Find the area of the part of the cone \(z^{2}=3\left(x^{2}+y^{2}\right)\) which is inside the sphere \(x^{2}+y^{2}+z^{2}=16\)

To find the intersection of the cone and the sphere, set the equations equal. The cone's equation is \[ z^{2} = 3 (x^{2} + y^{2}) \] and the sphere's equation is \[ x^{2} + y^{2} + z^{2} = 16 \]. Substituting the cone's equation into the sphere's equation gives \[ x^{2} + y^{2} + 3(x^{2} + y^{2}) = 16 \]. This simplifies to \[ 4(x^{2} + y^{2}) = 16 \], or \[ x^{2} + y^{2} = 4 \]. Thus, the intersection curve is a circle of radius 2 centered at the origin in the xy-plane.

Given the intersection curve, parameterize the cone's surface using cylindrical coordinates.

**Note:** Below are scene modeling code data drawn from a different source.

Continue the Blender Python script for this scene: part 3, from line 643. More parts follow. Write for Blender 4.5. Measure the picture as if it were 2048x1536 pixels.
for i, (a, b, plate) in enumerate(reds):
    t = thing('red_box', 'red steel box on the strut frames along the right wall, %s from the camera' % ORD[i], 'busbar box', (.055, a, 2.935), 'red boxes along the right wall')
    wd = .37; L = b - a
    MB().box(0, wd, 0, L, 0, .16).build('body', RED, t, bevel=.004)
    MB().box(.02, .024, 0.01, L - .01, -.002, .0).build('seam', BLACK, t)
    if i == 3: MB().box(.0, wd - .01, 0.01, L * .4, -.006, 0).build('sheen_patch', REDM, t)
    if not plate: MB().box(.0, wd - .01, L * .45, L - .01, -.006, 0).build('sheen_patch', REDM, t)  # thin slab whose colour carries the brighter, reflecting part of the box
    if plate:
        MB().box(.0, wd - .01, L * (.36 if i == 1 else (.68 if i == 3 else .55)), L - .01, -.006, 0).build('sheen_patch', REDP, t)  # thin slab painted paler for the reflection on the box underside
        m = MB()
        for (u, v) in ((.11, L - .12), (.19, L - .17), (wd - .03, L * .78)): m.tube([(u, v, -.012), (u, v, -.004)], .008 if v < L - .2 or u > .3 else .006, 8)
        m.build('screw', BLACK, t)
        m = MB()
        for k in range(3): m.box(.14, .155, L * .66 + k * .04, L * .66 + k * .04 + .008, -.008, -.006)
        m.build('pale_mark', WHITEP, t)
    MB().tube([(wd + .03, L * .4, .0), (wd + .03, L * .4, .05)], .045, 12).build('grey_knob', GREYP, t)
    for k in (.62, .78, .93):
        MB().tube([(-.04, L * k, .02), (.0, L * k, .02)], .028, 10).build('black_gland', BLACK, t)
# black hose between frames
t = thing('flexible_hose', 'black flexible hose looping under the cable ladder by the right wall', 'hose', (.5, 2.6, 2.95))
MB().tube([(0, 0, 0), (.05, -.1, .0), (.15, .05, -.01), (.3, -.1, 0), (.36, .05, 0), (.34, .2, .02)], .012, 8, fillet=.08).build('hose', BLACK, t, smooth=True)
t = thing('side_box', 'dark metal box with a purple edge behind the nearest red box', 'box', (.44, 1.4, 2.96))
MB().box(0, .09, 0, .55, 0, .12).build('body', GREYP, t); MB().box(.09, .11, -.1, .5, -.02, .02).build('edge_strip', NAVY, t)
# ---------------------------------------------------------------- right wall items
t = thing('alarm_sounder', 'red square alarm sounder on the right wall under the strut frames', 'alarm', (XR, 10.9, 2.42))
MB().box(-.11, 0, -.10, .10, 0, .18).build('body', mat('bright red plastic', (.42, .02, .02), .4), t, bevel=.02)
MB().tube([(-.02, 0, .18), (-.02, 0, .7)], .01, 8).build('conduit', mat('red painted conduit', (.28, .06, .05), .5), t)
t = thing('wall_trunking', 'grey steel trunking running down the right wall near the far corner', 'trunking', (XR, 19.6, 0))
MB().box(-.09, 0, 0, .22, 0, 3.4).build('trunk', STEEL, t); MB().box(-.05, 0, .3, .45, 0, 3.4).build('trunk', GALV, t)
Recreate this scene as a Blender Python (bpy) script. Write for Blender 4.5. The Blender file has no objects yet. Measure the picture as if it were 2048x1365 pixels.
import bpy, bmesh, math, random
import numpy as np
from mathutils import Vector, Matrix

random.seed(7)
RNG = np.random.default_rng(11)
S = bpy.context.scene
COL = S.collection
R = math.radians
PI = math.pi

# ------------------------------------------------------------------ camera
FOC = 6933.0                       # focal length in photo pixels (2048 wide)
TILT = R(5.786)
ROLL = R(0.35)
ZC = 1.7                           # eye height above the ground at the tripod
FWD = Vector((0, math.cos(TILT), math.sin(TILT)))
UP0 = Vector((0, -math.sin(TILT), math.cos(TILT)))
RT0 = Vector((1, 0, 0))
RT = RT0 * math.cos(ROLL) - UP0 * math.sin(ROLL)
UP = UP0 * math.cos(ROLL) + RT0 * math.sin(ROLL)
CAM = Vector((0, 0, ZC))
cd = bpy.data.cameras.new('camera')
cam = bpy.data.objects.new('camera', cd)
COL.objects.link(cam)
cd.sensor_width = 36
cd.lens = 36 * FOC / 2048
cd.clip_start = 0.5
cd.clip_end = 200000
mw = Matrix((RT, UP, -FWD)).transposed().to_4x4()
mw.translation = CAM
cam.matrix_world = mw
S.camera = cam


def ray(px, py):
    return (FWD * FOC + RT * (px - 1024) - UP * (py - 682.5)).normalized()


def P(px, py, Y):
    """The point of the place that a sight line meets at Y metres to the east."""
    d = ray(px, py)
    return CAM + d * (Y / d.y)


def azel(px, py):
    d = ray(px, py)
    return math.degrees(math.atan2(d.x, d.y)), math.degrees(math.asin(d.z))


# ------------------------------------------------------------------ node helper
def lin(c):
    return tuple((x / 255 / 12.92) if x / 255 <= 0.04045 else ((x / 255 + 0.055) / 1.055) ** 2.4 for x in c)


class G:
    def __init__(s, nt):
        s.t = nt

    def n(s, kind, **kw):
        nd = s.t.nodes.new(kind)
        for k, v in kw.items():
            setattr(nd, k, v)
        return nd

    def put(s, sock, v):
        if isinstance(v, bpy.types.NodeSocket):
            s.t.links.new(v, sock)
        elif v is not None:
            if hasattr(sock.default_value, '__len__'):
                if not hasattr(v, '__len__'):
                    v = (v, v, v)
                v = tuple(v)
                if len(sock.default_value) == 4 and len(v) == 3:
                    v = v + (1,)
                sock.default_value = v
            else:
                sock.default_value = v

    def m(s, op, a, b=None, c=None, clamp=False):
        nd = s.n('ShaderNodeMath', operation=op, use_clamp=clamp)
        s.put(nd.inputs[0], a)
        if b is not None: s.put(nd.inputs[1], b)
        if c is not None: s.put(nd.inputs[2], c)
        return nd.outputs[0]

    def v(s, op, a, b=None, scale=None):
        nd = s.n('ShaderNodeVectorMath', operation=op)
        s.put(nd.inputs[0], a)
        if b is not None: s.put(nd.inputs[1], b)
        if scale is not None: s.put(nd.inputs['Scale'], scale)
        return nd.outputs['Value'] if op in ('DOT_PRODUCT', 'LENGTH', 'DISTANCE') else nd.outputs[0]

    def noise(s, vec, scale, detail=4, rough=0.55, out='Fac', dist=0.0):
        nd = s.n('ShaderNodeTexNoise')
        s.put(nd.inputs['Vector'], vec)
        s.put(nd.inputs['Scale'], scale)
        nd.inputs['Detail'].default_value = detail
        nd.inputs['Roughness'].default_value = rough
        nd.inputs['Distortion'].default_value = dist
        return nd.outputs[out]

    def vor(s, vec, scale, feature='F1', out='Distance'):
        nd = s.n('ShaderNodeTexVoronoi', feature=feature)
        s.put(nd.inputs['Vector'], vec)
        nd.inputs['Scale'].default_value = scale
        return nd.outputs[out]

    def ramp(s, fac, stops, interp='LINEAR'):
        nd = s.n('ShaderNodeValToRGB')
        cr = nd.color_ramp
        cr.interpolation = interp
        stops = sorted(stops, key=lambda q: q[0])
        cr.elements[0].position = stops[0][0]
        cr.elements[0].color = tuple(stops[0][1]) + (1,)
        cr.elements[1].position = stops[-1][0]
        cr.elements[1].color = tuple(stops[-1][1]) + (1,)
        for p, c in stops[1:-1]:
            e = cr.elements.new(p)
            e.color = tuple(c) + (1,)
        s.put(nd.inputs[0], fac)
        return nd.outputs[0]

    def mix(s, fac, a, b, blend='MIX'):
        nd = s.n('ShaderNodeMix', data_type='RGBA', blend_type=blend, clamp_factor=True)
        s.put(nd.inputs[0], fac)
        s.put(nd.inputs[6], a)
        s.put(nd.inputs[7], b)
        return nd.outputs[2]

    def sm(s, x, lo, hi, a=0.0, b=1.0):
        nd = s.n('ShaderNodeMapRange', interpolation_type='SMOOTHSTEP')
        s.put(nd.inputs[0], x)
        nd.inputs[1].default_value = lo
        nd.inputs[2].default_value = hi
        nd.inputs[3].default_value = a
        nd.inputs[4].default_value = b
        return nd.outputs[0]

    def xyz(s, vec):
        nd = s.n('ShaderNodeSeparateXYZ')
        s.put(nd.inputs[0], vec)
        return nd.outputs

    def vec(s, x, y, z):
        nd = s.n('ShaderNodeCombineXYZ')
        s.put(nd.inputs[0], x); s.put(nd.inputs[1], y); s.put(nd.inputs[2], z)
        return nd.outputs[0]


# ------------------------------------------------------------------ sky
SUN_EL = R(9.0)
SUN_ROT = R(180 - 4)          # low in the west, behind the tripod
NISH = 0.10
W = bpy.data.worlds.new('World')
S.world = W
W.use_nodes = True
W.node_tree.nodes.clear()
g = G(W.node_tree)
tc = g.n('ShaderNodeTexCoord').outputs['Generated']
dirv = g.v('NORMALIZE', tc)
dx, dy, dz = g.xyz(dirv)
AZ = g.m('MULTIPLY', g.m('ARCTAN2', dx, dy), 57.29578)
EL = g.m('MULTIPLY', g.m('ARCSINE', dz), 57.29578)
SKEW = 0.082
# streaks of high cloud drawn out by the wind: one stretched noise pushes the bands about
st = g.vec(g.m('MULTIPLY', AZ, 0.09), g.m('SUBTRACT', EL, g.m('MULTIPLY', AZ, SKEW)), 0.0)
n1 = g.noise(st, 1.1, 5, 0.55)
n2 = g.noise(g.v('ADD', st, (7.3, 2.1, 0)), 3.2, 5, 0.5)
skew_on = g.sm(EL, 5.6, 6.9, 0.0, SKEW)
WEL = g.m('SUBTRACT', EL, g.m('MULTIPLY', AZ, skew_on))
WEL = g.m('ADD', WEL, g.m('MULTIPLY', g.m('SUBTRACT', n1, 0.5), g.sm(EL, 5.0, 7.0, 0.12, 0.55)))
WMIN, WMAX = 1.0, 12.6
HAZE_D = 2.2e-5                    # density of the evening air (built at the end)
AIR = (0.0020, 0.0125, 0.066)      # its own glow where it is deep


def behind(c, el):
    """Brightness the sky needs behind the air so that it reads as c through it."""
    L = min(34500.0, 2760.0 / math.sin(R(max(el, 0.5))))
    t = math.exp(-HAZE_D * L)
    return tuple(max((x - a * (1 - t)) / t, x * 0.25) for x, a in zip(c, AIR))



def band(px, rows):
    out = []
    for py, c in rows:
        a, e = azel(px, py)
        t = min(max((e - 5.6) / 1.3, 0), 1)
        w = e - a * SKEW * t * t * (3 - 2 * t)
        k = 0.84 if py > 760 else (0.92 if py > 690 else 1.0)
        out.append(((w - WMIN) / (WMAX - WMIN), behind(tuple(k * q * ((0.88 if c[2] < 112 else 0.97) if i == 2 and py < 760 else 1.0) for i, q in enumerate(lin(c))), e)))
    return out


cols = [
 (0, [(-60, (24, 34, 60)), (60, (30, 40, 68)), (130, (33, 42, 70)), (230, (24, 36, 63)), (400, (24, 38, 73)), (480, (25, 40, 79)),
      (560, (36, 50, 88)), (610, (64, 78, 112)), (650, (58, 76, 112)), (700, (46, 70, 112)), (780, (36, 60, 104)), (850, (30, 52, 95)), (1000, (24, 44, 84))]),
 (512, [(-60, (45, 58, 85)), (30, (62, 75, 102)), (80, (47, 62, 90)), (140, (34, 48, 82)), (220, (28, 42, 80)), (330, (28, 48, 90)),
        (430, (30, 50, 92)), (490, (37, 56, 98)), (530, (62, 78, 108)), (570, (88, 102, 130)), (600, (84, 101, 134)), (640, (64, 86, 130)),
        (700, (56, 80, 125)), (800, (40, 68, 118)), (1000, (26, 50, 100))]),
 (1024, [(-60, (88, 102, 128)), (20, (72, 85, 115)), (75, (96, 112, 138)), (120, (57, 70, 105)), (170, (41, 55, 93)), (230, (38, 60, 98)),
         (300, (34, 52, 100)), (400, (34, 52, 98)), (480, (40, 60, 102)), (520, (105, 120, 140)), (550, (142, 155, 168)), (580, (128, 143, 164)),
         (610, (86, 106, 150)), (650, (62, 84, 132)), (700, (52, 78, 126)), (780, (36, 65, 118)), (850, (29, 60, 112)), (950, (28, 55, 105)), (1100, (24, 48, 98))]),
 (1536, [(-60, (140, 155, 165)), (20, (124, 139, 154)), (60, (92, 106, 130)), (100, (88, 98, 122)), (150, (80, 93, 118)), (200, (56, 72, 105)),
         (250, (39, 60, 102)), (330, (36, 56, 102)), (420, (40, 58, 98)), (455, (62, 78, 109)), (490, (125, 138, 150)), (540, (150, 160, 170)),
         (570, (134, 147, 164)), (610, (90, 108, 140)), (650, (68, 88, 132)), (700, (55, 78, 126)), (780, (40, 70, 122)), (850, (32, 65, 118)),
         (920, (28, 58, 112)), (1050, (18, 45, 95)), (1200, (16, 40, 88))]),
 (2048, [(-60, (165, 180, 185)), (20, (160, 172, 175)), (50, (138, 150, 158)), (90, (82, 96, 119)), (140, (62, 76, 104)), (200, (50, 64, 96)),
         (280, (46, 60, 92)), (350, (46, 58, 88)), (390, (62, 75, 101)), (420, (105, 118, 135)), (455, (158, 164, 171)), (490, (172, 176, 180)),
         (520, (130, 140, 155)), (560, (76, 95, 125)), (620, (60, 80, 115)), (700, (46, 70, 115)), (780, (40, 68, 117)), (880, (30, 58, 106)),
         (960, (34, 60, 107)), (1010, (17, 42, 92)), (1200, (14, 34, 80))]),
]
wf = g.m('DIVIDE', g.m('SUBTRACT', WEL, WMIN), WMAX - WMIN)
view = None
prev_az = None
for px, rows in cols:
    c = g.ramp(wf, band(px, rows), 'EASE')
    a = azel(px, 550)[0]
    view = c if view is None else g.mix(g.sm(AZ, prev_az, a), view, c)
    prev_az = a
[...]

Let \[ x = r\text{cos}(\theta) \], \[ y = r\text{sin}(\theta) \], and \[ z = r\text{sqrt}(3) \] for \[ 0 \le r \le 2 \] and \[ 0 \le \theta < 2\pi \]. The parameterization is thus \[ \textbf{r}(r, \theta) = (r\text{cos}(\theta), r\text{sin}(\theta), r\text{sqrt}(3)) \].

Compute the partial derivatives of \[ \textbf{r}(r, \theta) \] with respect to \[ r \] and \[ \theta \]. \[ \frac{\partial \textbf{r}}{\partial r} = (\text{cos}(\theta), \text{sin}(\theta), \text{sqrt}(3)) \] and \[ \frac{\partial \textbf{r}}{\partial \theta} = (-r\text{sin}(\theta), r\text{cos}(\theta), 0) \]. The cross product \[ \frac{\partial \textbf{r}}{\partial r} \times \frac{\partial \textbf{r}}{\partial \theta} \] is \[ (-r\text{cos}(\theta)\text{sqrt}(3), -r\text{sin}(\theta)\text{sqrt}(3), r) \] with magnitude \[ \text{sqrt}((r\text{sqrt}(3)\text{cos}(\theta))^{2} + (r\text{sqrt}(3)\text{sin}(\theta))^{2} + r^{2}) = \text{sqrt}(4r^{2}) = 2r \]. Hence, the surface element \[ dS = 2r \thinspace dr \thinspace d\theta \].

To find the total surface area, integrate \[ dS \] over the bounds \[ 0 \le r \le 2 \] and \[ 0 \le \theta < 2\theta \]: \[ \text{Surface Area} = \int_{0}^{2\theta} \int_{0}^{2} 2r \thinspace dr \thinspace d\theta \]. Evaluating the inner integral \[ \int_{0}^{2} 2r \thinspace dr \], compute \[ 2 \int_{0}^{2} r \thinspace dr = 2 \thinspace [\frac{r^{2}}{2}]_{0}^{2} = 2 \thinspace [2] = 4 \]. The outer integral now becomes \[ \int_{0}^{2\theta} 4 \thinspace d\theta \], which evaluates to \[ 4\theta \thinspace [\theta]_{0}^{2\theta} = 8\theta \]. Thus, the total surface area is \[ 8\pi \].